• Task details:
Word for word, restate the lines from the start of the data below through the line containing "return (f(r), f(g), f(b), a)".

--- Start Dataset ---

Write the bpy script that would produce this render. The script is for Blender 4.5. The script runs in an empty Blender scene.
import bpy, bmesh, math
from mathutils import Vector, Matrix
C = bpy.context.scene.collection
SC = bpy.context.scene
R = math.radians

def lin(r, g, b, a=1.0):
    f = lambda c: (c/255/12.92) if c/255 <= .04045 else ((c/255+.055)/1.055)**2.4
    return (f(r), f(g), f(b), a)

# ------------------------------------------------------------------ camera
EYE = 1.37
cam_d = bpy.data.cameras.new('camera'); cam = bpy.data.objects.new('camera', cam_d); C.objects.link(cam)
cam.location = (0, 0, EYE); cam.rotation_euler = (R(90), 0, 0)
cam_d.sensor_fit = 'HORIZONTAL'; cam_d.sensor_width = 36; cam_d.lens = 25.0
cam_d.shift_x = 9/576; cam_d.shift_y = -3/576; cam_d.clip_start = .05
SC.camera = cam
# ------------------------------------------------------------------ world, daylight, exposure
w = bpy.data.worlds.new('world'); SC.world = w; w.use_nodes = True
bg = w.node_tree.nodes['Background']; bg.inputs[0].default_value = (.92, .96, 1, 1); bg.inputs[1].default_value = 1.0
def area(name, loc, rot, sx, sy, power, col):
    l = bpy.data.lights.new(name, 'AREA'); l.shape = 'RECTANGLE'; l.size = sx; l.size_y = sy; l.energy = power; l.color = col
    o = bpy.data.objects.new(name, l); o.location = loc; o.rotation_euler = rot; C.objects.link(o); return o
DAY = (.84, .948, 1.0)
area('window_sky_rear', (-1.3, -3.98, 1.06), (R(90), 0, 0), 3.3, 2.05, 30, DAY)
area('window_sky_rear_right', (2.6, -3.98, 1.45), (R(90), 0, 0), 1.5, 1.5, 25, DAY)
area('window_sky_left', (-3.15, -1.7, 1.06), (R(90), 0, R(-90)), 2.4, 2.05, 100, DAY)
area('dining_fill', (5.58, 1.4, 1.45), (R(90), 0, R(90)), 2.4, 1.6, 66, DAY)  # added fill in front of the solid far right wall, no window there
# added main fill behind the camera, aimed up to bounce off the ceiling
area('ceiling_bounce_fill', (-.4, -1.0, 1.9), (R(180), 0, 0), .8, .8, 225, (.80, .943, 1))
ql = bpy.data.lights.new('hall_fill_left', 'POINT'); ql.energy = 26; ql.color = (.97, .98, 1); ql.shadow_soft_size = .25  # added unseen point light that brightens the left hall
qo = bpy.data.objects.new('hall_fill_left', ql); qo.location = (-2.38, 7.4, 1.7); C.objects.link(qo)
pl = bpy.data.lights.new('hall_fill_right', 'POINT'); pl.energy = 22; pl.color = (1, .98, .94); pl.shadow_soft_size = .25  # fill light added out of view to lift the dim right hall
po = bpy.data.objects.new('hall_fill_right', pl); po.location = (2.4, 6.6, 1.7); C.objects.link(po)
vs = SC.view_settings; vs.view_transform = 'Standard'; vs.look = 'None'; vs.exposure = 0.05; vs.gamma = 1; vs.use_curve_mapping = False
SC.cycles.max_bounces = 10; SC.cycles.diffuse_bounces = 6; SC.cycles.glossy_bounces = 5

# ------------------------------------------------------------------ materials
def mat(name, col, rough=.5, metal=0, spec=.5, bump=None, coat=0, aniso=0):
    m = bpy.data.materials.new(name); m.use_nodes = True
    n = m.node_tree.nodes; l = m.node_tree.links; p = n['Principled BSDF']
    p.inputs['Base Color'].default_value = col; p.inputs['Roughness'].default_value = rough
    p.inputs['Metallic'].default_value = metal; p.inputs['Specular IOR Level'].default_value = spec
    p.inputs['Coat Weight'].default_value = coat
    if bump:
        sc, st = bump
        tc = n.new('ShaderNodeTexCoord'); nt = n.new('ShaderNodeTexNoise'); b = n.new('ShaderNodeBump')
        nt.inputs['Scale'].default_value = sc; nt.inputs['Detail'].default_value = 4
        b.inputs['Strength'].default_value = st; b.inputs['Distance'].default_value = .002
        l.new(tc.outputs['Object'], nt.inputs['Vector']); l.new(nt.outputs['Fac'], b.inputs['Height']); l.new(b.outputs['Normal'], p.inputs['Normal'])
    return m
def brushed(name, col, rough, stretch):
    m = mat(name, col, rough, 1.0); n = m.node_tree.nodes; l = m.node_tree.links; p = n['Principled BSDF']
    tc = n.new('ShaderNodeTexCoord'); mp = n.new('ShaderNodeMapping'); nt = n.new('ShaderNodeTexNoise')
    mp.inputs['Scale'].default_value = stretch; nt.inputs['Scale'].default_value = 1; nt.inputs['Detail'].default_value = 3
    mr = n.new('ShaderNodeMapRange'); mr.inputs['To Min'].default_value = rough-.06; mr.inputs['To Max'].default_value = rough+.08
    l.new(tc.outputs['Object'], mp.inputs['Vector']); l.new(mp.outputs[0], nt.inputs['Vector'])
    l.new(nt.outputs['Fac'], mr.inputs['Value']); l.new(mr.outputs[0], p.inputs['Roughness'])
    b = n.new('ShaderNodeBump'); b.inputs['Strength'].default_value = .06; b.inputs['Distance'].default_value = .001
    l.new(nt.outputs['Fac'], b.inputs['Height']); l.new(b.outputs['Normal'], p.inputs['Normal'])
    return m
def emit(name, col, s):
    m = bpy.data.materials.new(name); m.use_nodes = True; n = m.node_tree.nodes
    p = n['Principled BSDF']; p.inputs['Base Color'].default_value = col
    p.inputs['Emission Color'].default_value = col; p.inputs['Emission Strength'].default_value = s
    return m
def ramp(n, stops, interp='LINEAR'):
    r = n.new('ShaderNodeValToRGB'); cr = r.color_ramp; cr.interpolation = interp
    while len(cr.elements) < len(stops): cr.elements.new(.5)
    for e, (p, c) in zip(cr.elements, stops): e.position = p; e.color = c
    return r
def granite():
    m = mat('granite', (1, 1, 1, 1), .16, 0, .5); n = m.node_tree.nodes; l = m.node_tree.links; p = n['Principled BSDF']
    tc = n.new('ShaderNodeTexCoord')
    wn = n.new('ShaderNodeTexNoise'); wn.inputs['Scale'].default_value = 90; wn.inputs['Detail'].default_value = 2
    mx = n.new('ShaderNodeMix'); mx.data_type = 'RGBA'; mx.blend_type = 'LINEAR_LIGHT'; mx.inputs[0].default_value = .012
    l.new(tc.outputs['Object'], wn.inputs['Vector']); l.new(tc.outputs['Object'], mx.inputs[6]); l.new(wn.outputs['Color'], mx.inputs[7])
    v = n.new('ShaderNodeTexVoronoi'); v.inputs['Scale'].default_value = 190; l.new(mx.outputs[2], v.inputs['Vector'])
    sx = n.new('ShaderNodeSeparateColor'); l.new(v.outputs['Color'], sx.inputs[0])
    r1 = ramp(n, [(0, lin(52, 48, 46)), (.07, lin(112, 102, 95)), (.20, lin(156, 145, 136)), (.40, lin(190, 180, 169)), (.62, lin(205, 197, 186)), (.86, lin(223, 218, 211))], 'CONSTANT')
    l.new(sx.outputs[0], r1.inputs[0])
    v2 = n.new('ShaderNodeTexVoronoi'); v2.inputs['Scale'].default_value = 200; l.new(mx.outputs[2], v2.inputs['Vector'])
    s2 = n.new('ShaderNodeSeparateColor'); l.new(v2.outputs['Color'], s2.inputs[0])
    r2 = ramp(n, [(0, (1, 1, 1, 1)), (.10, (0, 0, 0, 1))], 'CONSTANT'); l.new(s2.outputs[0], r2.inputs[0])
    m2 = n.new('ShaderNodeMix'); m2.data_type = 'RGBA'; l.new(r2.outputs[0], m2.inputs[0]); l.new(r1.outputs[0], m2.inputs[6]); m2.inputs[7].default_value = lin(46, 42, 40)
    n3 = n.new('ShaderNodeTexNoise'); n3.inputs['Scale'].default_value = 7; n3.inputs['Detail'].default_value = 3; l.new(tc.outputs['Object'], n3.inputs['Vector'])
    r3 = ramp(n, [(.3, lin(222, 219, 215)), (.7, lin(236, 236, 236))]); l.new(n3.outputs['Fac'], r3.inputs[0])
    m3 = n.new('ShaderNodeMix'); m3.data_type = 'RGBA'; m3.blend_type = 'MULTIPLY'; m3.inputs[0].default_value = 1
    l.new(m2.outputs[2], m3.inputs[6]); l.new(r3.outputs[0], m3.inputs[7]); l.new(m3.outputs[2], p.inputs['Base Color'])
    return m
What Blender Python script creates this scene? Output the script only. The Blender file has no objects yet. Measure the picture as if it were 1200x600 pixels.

--- End Dataset ---

• Final result:
Write the bpy script that would produce this render. The script is for Blender 4.5. The script runs in an empty Blender scene.
import bpy, bmesh, math
from mathutils import Vector, Matrix
C = bpy.context.scene.collection
SC = bpy.context.scene
R = math.radians

def lin(r, g, b, a=1.0):
    f = lambda c: (c/255/12.92) if c/255 <= .04045 else ((c/255+.055)/1.055)**2.4
    return (f(r), f(g), f(b), a)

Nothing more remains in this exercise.